With the tidal wave of press calls over, I finally have time to digest the election results, and I’m stunned by the map of which counties supported the effort to make it harder to amend the constitution.

In case you weren’t aware, the election results that are posted on the Colorado Secretary of State web site includes maps for each candidate and issue to show how they fared on a county-by-county basis.

Amendment 71, or Raise the Bar as it was called, passed 56 percent to 44 percent. But I never knew until I clicked on the map late Wednesday that it passed in 60 of Colorado’s 64 counties. Only voters in  Boulder, Denver, Gilpin and San Miguel opposed it, and Gilpin’s vote was close.
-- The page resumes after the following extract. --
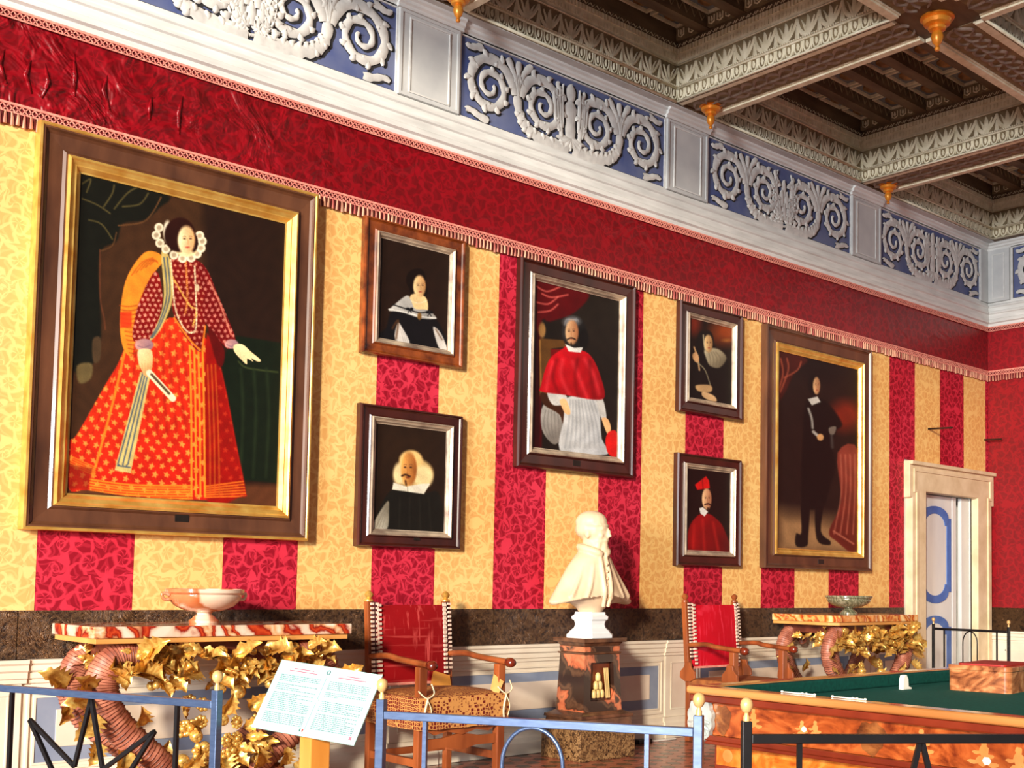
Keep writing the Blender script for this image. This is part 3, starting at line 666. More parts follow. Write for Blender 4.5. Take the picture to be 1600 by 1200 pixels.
def arch(x0, x1, z0, z1, off):
    x0, x1, z0, z1 = x0+off, x1-off, z0+off, z1-off; sh = .10 - off*.3; c = (x0+x1)/2; P = []
    def top_(sg, zc):
        o_ = []
        for i in range(13):
            a = PI*i/12; o_.append((c + math.cos(a)*((x1-x0)/2-sh*.55), zc + sg*math.sin(a)*.13))
        return o_
    zt, zb = z1-.16, z0+.16
    P = [(x1, zb), (x1, zt)] + [(x1-sh*.55, zt)] + top_(1, zt) + [(x0+sh*.55, zt), (x0, zt), (x0, zb)] + [(x0+sh*.55, zb)] + list(reversed(top_(-1, zb))) + [(x1-sh*.55, zb)]
    return P
for z0_, z1_ in ((.12, 1.04), (1.12, 2.28)):
    P = arch(11.64, 12.32, z0_, z1_, 0); Q = arch(11.64, 12.32, z0_, z1_, .085); n = len(P); mb = MB()
    vs_ = [(p[0], .055, p[1]) for p in P] + [(p[0], .040, p[1]) for p in P] + [(p[0], .046, p[1]) for p in Q] + [(p[0], .055, p[1]) for p in Q]
    fs = []
    for i in range(n):
        j = (i+1) % n
        for k in range(3): fs.append((k*n+i, k*n+j, (k+1)*n+j, (k+1)*n+i))
    mb.add(vs_, fs); m = obj('panel_moulding', mb, M['door_blue'], door, label='blue painted moulding')
    obj('panel_field', MB().prism(Q, 'y', .052, .0555), M['door_white'], door)
obj('door_stile', MB().box(12.36, 12.44, .047, .055, .01, 2.37), M['door_white'], door)
tag(obj('door_2', MB().box(12.53, 12.702, .03, .075, .01, 2.37), M['door_white'], bevel=.004), 'narrow pale edge of the second door leaf', 'door', kind='structure')
for (x, z, L) in ((11.735, 3.10, .30), (13.0, 3.10, .22)):
    hk = single('wall_hook', MB().tube([(x, -.011, z), (x, -.011-L, z-.01)], .011, 6), M['wall_hook'], 'thin iron rod jutting from the wall above the door, ' + ('nearer the dark full-length portrait' if x < 12 else 'nearer the room corner'), 'hook', 'iron rods above the door')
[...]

Former state Sen. Greg Brophy, a Yuma Wray* Republican, teamed up with Summit County Commissioner Dan Gibbs, a Democrat, to put the measure on the ballot. They were joined by high-profile names on both sides of the aisle, including former Denver Mayor Wellington Webb and Colorado Springs Mayor John Suthers, Gov. John Hickenlooper and his predecessors, and others. The Farm Bureau put up signs in rural Colorado.

“And having John Elway didn’t hurt,” Brophy said, referring to Denver Bronco’ general manager and former Super Bowl quarterback. (For the record, the election was before the Kansas City Chiefs game.)